Passive monitoring at Jubarte detected several hundred tiny microseismic events that could be used for subsurface characterization. The key to achieving this low detection threshold was analysis of all four sensor components which included shear wave arrivals on the horizontal components. Figure 2 shows a 4C receiver gather of an example microseismic event before and after rotation of the accelerometer component, which highlights the excellent data quality and vector fidelity.

Clouds of microseismic events could be located with high accuracy and align with faults visible in 3D seismic images.
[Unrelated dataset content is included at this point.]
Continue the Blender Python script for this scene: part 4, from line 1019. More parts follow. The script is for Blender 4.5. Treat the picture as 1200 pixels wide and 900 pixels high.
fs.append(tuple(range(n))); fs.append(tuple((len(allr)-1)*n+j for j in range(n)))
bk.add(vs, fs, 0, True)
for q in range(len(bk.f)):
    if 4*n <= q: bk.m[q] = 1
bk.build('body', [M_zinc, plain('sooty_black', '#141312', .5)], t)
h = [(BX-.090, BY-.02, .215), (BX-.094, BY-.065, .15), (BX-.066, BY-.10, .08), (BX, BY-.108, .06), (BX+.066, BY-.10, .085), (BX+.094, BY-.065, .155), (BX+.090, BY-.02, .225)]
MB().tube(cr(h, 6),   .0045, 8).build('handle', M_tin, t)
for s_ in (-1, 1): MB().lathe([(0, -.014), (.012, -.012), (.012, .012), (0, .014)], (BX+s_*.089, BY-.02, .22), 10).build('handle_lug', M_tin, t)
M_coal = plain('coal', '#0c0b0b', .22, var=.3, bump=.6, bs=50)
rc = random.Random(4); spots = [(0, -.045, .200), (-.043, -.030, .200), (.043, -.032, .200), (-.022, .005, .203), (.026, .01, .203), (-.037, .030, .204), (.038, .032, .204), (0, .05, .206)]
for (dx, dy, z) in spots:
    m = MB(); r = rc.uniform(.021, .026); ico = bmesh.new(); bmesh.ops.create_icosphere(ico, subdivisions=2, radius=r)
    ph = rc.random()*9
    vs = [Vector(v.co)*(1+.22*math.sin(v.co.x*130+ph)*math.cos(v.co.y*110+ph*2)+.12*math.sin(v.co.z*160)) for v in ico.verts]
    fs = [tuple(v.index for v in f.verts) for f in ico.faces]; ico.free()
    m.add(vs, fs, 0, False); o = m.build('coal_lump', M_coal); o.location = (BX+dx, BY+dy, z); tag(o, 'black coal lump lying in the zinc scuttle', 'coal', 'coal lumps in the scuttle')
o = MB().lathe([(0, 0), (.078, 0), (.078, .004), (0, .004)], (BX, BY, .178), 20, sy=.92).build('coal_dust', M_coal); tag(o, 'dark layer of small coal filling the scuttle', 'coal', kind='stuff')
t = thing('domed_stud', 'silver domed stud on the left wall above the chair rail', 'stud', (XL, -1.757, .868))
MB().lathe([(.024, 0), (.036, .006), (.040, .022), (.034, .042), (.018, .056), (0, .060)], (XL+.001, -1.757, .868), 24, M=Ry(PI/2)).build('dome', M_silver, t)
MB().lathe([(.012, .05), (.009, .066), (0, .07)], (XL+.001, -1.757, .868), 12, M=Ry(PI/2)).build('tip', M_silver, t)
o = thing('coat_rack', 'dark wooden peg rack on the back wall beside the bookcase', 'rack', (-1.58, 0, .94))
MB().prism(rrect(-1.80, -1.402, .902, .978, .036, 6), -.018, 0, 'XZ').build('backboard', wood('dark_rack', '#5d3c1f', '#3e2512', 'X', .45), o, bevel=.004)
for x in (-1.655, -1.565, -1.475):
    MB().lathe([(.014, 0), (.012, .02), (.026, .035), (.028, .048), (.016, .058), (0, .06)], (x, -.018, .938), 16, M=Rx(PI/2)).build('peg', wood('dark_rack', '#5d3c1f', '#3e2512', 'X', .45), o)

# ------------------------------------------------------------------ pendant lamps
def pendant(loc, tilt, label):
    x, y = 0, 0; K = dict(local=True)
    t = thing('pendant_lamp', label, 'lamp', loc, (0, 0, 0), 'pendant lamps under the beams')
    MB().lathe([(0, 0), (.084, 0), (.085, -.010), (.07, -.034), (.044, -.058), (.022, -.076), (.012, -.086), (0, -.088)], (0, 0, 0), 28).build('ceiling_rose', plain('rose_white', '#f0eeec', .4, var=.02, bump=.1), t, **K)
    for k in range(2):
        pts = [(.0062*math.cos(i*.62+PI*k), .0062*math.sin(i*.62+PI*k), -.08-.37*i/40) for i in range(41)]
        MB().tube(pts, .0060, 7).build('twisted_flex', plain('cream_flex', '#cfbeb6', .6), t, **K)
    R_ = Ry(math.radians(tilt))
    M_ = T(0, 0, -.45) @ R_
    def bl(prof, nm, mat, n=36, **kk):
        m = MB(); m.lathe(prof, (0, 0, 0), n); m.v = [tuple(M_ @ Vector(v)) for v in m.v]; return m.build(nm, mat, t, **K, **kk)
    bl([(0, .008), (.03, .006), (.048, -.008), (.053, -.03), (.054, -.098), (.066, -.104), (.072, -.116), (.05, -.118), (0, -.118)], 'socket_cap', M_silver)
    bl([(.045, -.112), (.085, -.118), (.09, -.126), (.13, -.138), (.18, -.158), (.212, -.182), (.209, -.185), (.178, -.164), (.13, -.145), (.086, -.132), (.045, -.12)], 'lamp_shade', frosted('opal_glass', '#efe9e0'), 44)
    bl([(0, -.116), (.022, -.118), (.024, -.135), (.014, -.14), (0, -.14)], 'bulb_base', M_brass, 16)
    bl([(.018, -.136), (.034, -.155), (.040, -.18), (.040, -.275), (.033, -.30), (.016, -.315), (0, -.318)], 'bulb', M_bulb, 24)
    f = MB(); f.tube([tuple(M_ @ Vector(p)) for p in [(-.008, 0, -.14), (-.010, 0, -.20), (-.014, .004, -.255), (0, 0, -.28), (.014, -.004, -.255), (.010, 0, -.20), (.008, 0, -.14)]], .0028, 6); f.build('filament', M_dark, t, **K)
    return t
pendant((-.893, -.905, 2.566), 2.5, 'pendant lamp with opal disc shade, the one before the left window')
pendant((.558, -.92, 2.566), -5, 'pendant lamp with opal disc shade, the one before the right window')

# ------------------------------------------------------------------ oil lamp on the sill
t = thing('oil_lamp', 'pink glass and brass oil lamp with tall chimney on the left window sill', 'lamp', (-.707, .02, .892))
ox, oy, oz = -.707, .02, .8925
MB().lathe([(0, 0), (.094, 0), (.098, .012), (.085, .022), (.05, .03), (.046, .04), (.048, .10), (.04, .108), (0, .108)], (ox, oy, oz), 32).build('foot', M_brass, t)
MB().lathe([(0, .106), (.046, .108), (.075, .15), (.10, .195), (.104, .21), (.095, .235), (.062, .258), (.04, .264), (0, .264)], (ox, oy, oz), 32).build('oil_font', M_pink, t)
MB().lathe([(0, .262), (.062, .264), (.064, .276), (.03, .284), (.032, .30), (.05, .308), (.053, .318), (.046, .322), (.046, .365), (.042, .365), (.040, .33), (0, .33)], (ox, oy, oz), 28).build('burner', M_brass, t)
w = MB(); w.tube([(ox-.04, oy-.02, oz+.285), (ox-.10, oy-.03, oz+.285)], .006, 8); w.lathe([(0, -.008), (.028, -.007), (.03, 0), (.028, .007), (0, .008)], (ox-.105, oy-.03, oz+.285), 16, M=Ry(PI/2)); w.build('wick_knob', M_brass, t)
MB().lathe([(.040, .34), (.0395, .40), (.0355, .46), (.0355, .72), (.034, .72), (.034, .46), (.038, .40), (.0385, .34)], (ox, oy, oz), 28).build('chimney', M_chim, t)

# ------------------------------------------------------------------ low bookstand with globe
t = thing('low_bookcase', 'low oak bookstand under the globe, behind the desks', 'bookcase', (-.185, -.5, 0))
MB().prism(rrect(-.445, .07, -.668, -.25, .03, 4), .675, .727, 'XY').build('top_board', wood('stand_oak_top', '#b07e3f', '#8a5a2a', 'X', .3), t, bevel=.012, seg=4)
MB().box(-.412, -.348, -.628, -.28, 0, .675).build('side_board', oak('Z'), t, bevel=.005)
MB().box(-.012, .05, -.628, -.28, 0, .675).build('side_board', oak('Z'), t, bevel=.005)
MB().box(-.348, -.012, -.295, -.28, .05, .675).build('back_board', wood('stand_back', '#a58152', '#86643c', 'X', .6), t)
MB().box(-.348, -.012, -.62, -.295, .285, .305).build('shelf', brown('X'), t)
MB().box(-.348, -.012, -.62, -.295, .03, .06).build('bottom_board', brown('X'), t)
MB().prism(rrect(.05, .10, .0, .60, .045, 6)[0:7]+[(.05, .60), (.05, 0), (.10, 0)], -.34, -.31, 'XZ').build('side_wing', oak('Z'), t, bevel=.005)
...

Results from the next scheduled repeat acquisition, approximately six months after microseismicity recordings, revealed 4D changes of the seismic image that seemed spatially correlated with the microseismic events. This highlights the significant value that can be provided by passive monitoring; detected microseismicity revealed dynamic subsurface activity when it actually occurred, in this case half a year earlier than it would have been detected relying solely on scheduled active seismic repeat surveys. This gives operators a significant advantage in understanding the subsurface and with reservoir planning. In addition, pinpointing the location of dynamic changes with two independent datasets (passive and active) reduces ambiguity related to the interpretation of sometimes weak 4D signatures in time-lapse images.

An additional uplift from real-time event detection with PRM systems is the ability to pair it with rapid seismic source mobilization. Active-source vessel(s) of opportunity can be mobilized on-demand when significant microseismic activity warrants immediate validation. Rapid high density time-lapse (4D) seismic can also be acquired over a subset of the field or array and fast-track processed in days rather than weeks. A target-oriented 4D over the microseismic area can then quickly help to characterize the dynamics of the region in question.

Once installed, PRM systems remain the fastest, most reliable, seismic imaging tool available proving that new efforts to reduce production risks continue being developed.